É vital gravar a voz que veio da nuvem, no Tabor, nuvem que freqüentemente sinaliza a presença salvífica de Deus: “Este é o meu Filho amado. Escutem o que ele diz”. Esses mesmos dizeres se fizeram ouvir no batismo de Jesus (Lc 3,21-22); eles são de Isaias (Is 42,1). Com essas palavras o Profeta apresentou o Servo de Javé, o misterioso personagem antes apresentado com atributos divinos (Is 9,1-5). Agora é dito que ele não tinha beleza, que crescera como rebento em terra seca, parecendo um ferido, um castigado por Deus, indivíduo ante o qual se desvia o rosto. O castigo que caberia ao gênero humano fora por ele assumido, pois assumira os pecados de todos. Sem abrir a boca, sofreu como ovelha nas mãos do tosquiador. Jamais cometera injustiça. Contudo, foi dele que veio a salvação (Is 53,1-11).
O Novo Testamento, de imediato e com toda razão, nele viu retratado Cristo Jesus, o verdadeiro Servo de Javé.
A celebração da solenidade da Transfiguração do Senhor é ocasião para se refletir a caminhada descendente feita pelo Senhor: sendo de condição divina, como se viu, se abateu, se humilhou, abraçou a maldição de Deus para libertar os que, verdadeiramente, estavam em tão desastrado estado (Gl 3,13).
Na medida em que o Senhor se desfigurou, descendo por todos os degraus da degradação, ele o fez para remir os degredados e degradados. Agora, se transfigurando ante os desiludidos apóstolos, ele mostra que a todos é dado trilhar o caminho da transfiguração, da glorificação. Isso, porém, implica que a cruz seja abraçada como especificidade do cristão. Cruz que está a indicar não tanto o sofrimento, mas o amor sem medida que caracteriza o discípulo; “nisso conhecerão que sois meus discípulos, ao se amarem uns aos outros como eu vos amei” (Jo 13,35).

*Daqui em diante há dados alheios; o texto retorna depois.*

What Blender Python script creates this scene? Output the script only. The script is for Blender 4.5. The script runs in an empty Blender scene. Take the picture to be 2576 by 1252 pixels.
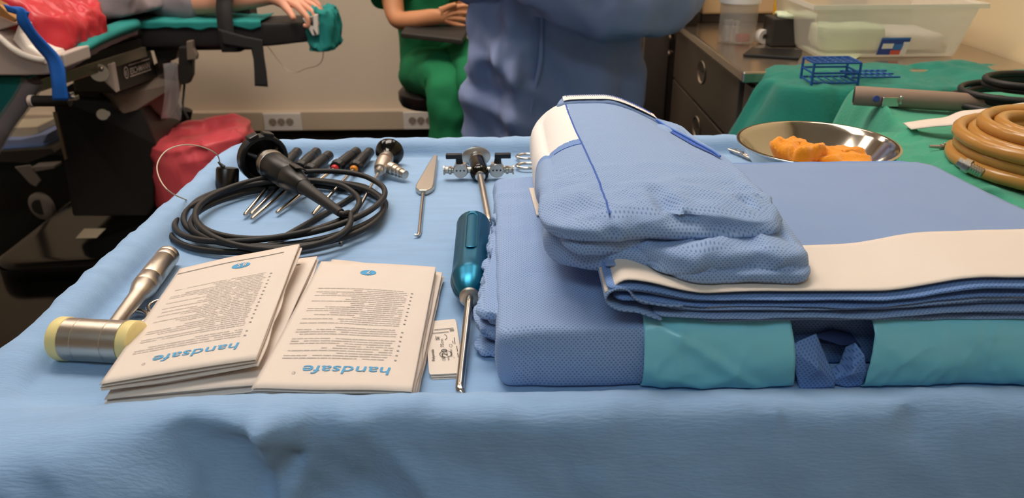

Vivendo a autenticidade desse amor manifestado pelo doar-se aos outros pelo abraçar a cruz, o velho homem, deformado pelo pecado, vai se transformando no homem novo: “… já vos despojastes do homem velho e de seu modo de viver e vos revestistes do homem novo o qual vai sempre se renovando à imagem de seu Criador…” (Cl 3,9-10).
Cristo se “des-figurou” fazendo-se em tudo semelhante a nós, menos no pecado, chegando a se fazer um maldito de Deus por nós (Gl 3,13) para nos “trans-figurar”, para que voltássemos a ser, para sempre, imagens do Pai.
É essa a grande mensagem que no vem dos montes Calvário e Tabor, é esse o ensinamento da Transfiguração de Jesus. Afinal, é pela cruz que se chega à luz.